____ SUPPLIED DATA

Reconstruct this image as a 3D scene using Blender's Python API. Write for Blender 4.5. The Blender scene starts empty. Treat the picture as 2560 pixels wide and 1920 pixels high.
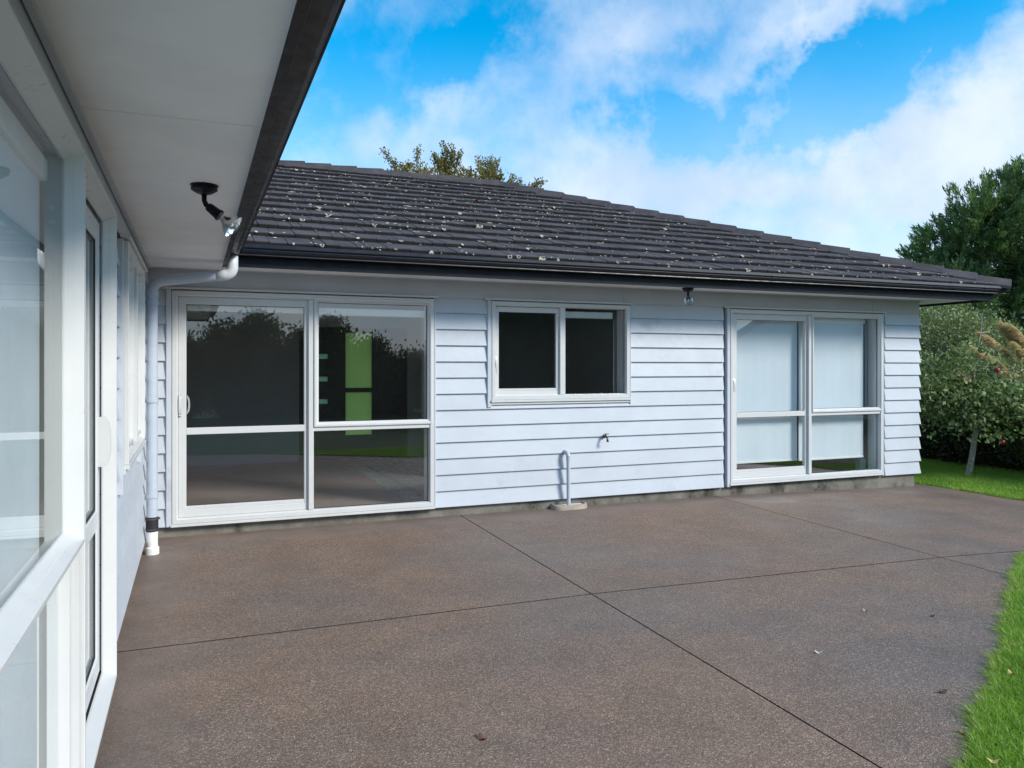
import bpy, bmesh, math, random
import numpy as np
from mathutils import Vector, Matrix

random.seed(7)
RNG = np.random.default_rng(11)
SC = bpy.context.scene
COL = SC.collection
PI = math.pi
R = math.radians

# ------------------------------------------------------------------ camera
EYE = 1.52
cam_d = bpy.data.cameras.new('camera')
cam = bpy.data.objects.new('camera', cam_d)
COL.objects.link(cam)
cam.location = (0, 0, EYE)
cam.rotation_euler = (R(90), 0, R(-22.2))
cam_d.sensor_width = 36.0
cam_d.lens = 36.0 * 1945 / 2560
cam_d.shift_y = -45 / 2560
cam_d.clip_start = 0.02
cam_d.clip_end = 3000
SC.camera = cam

# ------------------------------------------------------------------ sun and sky
SUN_DIR = Vector((0.60, -0.70, 0.56)).normalized()
SUN_EL = math.asin(SUN_DIR.z)
SUN_AZ = math.atan2(SUN_DIR.x, SUN_DIR.y)
sun_d = bpy.data.lights.new('sun', 'SUN')
sun_d.energy = 1.55
sun_d.angle = R(16)
sun_d.color = (1.0, 0.95, 0.87)
sun = bpy.data.objects.new('sun', sun_d)
COL.objects.link(sun)
sun.rotation_euler = (-SUN_DIR).to_track_quat('-Z', 'Y').to_euler()

world = bpy.data.worlds.new('World')
SC.world = world
world.use_nodes = True


class NT:
    """small wrapper round a node tree"""
    def __init__(self, tree):
        self.t = tree
        self.t.nodes.clear()

    def n(self, kind, **kw):
        nd = self.t.nodes.new(kind)
        for k, v in kw.items():
            if k.startswith('i_'):
                nd.inputs[k[2:].replace('_', ' ')].default_value = v
            else:
                setattr(nd, k, v)
        return nd

    def l(self, a, b):
        self.t.links.new(a, b)

    def val(self, sock, v):
        if hasattr(v, 'is_output') or isinstance(v, bpy.types.NodeSocket):
            self.l(v, sock)
        else:
            sock.default_value = v

    def math(self, op, a, b=0.0, c=None, clamp=False):
        m = self.n('ShaderNodeMath', operation=op)
        m.use_clamp = clamp
        self.val(m.inputs[0], a)
        self.val(m.inputs[1], b)
        if c is not None:
            self.val(m.inputs[2], c)
        return m.outputs[0]

    def mix(self, fac, a, b, mode='MIX'):
        m = self.n('ShaderNodeMix', data_type='RGBA', blend_type=mode)
        self.val(m.inputs['Factor'], fac)
        self.val(m.inputs['A'], a if not isinstance(a, tuple) else (*a[:3], 1))
        self.val(m.inputs['B'], b if not isinstance(b, tuple) else (*b[:3], 1))
        return m.outputs['Result']

    def noise(self, vec, scale, detail=4.0, rough=0.55, out='Fac', dist=0.0):
        m = self.n('ShaderNodeTexNoise')
        m.inputs['Scale'].default_value = scale
        m.inputs['Detail'].default_value = detail
        m.inputs['Roughness'].default_value = rough
        m.inputs['Distortion'].default_value = dist
        if vec is not None:
            self.l(vec, m.inputs['Vector'])
        return m.outputs[out]

    def ramp(self, fac, stops, interp='LINEAR'):
        m = self.n('ShaderNodeValToRGB')
        m.color_ramp.interpolation = interp
        e = m.color_ramp.elements
        while len(e) < len(stops):
            e.new(0.5)
        for el, (p, c) in zip(e, stops):
            el.position = p
            el.color = (*c[:3], 1) if isinstance(c, tuple) else (c, c, c, 1)
        self.val(m.inputs['Fac'], fac)
        return m.outputs['Color']

    def maprange(self, v, a, b, c=0.0, d=1.0, smooth=True):
        m = self.n('ShaderNodeMapRange')
        m.interpolation_type = 'SMOOTHSTEP' if smooth else 'LINEAR'
        self.val(m.inputs['Value'], v)
        m.inputs['From Min'].default_value = a
        m.inputs['From Max'].default_value = b
        m.inputs['To Min'].default_value = c
        m.inputs['To Max'].default_value = d
        return m.outputs['Result']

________

Set down the material exactly, every line of it, except for the pictures.

**ANSWER TO THE PROBLEM:**
Reconstruct this image as a 3D scene using Blender's Python API. Write for Blender 4.5. The Blender scene starts empty. Treat the picture as 2560 pixels wide and 1920 pixels high.
import bpy, bmesh, math, random
import numpy as np
from mathutils import Vector, Matrix

random.seed(7)
RNG = np.random.default_rng(11)
SC = bpy.context.scene
COL = SC.collection
PI = math.pi
R = math.radians

# ------------------------------------------------------------------ camera
EYE = 1.52
cam_d = bpy.data.cameras.new('camera')
cam = bpy.data.objects.new('camera', cam_d)
COL.objects.link(cam)
cam.location = (0, 0, EYE)
cam.rotation_euler = (R(90), 0, R(-22.2))
cam_d.sensor_width = 36.0
cam_d.lens = 36.0 * 1945 / 2560
cam_d.shift_y = -45 / 2560
cam_d.clip_start = 0.02
cam_d.clip_end = 3000
SC.camera = cam

# ------------------------------------------------------------------ sun and sky
SUN_DIR = Vector((0.60, -0.70, 0.56)).normalized()
SUN_EL = math.asin(SUN_DIR.z)
SUN_AZ = math.atan2(SUN_DIR.x, SUN_DIR.y)
sun_d = bpy.data.lights.new('sun', 'SUN')
sun_d.energy = 1.55
sun_d.angle = R(16)
sun_d.color = (1.0, 0.95, 0.87)
sun = bpy.data.objects.new('sun', sun_d)
COL.objects.link(sun)
sun.rotation_euler = (-SUN_DIR).to_track_quat('-Z', 'Y').to_euler()

world = bpy.data.worlds.new('World')
SC.world = world
world.use_nodes = True


class NT:
    """small wrapper round a node tree"""
    def __init__(self, tree):
        self.t = tree
        self.t.nodes.clear()

    def n(self, kind, **kw):
        nd = self.t.nodes.new(kind)
        for k, v in kw.items():
            if k.startswith('i_'):
                nd.inputs[k[2:].replace('_', ' ')].default_value = v
            else:
                setattr(nd, k, v)
        return nd

    def l(self, a, b):
        self.t.links.new(a, b)

    def val(self, sock, v):
        if hasattr(v, 'is_output') or isinstance(v, bpy.types.NodeSocket):
            self.l(v, sock)
        else:
            sock.default_value = v

    def math(self, op, a, b=0.0, c=None, clamp=False):
        m = self.n('ShaderNodeMath', operation=op)
        m.use_clamp = clamp
        self.val(m.inputs[0], a)
        self.val(m.inputs[1], b)
        if c is not None:
            self.val(m.inputs[2], c)
        return m.outputs[0]

    def mix(self, fac, a, b, mode='MIX'):
        m = self.n('ShaderNodeMix', data_type='RGBA', blend_type=mode)
        self.val(m.inputs['Factor'], fac)
        self.val(m.inputs['A'], a if not isinstance(a, tuple) else (*a[:3], 1))
        self.val(m.inputs['B'], b if not isinstance(b, tuple) else (*b[:3], 1))
        return m.outputs['Result']

    def noise(self, vec, scale, detail=4.0, rough=0.55, out='Fac', dist=0.0):
        m = self.n('ShaderNodeTexNoise')
        m.inputs['Scale'].default_value = scale
        m.inputs['Detail'].default_value = detail
        m.inputs['Roughness'].default_value = rough
        m.inputs['Distortion'].default_value = dist
        if vec is not None:
            self.l(vec, m.inputs['Vector'])
        return m.outputs[out]

    def ramp(self, fac, stops, interp='LINEAR'):
        m = self.n('ShaderNodeValToRGB')
        m.color_ramp.interpolation = interp
        e = m.color_ramp.elements
        while len(e) < len(stops):
            e.new(0.5)
        for el, (p, c) in zip(e, stops):
            el.position = p
            el.color = (*c[:3], 1) if isinstance(c, tuple) else (c, c, c, 1)
        self.val(m.inputs['Fac'], fac)
        return m.outputs['Color']

    def maprange(self, v, a, b, c=0.0, d=1.0, smooth=True):
        m = self.n('ShaderNodeMapRange')
        m.interpolation_type = 'SMOOTHSTEP' if smooth else 'LINEAR'
        self.val(m.inputs['Value'], v)
        m.inputs['From Min'].default_value = a
        m.inputs['From Max'].default_value = b
        m.inputs['To Min'].default_value = c
        m.inputs['To Max'].default_value = d
        return m.outputs['Result']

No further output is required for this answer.